Quote: No, don't; the more you concentrate on stopping something, the more you'll bring that something to mind. Just every time you say that you and Rob were separated at birth, really think about it and about what is so similar in you
Trust me, I get great mileage from Rob's thread. It is SO similar to mine, and yet he is a bit ahead of me so it's helpful to see him succeeding and failing in places where I either am or will be.
Quote: Well, I'm not sure if I can reassure you. See, it can happen any time with any person - people can and will hurt our feelings, maybe not in the way your W does, but still. There will probably be no guarantees with her either even when (I don't say IF, I say WHEN as Michelle suggests you do too ) your R is back on track. The thing is I think, and I also think that it corresponds with what you posted on my tread, is that you are not defined by your feelings, and that's the goal of DBing. That whatever happens, even if your feelings are hurt, YOU ARE NOT CRUSHED, you are strong enough to continue being you. Then, you're less afraid of your feelings being hurt, and you know what I think, at that point there's not much to guard, really. Because you're confident people can't crush you that easily, and therefore you have less trouble reacting. I'm not saying that's when you can let the hell break loose, but when there's no hell to break loose since you're confident. COnfused yet?
Not confused at all other than to try to figure out why I didn't think to say it that way. I am not looking for any guarantees that I won't get hurt, I am just wishing that the day would come when, as you say, I would just rely on my inner ability to deal with that hurt and not have to avoid it so much like I do now in being detached. I want to be "attached" (please, I mean that in the most non-clingy way possible) and still be able to not get "crushed" as you say. Very well put.
Quote: And that's because you're confident. You don't dwell not because you stop yourself from doing it and are being guarded, but because you don't feel the need to dwell, don't you? Because you're now confident in your ability to accept and deal with life as it is, not as you planned it to be, period.

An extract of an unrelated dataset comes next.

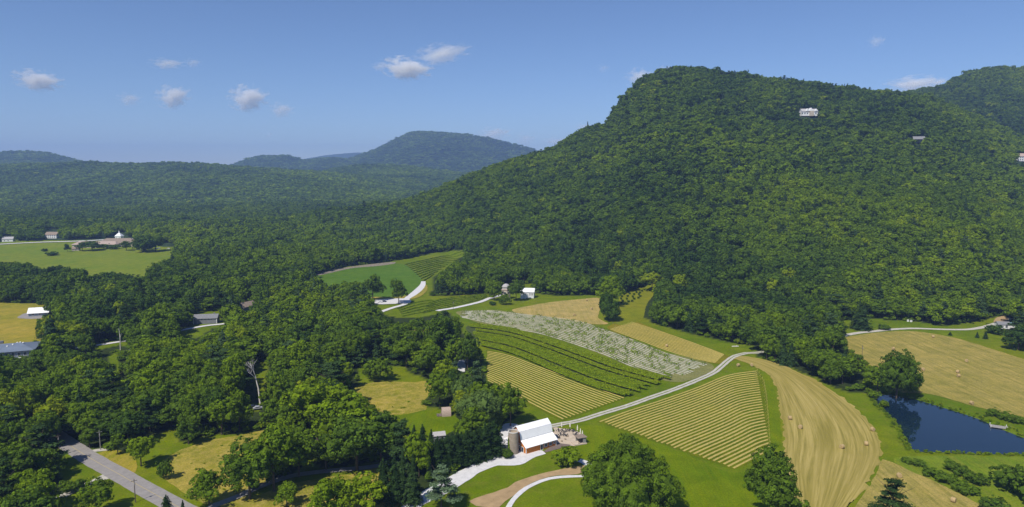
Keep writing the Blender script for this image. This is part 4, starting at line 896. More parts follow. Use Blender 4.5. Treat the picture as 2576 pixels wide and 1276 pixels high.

Thanks for that. I am MUCH more confident that I have ever been before, at least in my personal life. Professionally, I have always been confident to a fault and now I can say that some of that is true in my personal life too. It's a great feeling, but honestly, I am not totally convinced of it's staying power yet. It will take time for it to be permanent in me. It's close though!
Quote: But you're right. Don't get sucked into same old routines, because they are the road that brought you here in the first place. And yes, if we are to believe Michelle, significant changes in oneself will bring about change in R and another spouse. Just don't forget about those changes until they become a permanent part of you.
I do believe in that theory of self change brings about change in those around you. I've seen it in my sitch and others. It does work, or maybe even just the fact that our perspective is changed that we perceive it to be different. No matter, whatever happens when we change is good. That I know. As for the changes sticking. I thing some of mine are here for good and others I have to still work on (like my confidence and ability to NOT base what I say on what her reaction likely will be). I like how I am right now and I really hope I stay this way. After all, it's up to me to do that, no?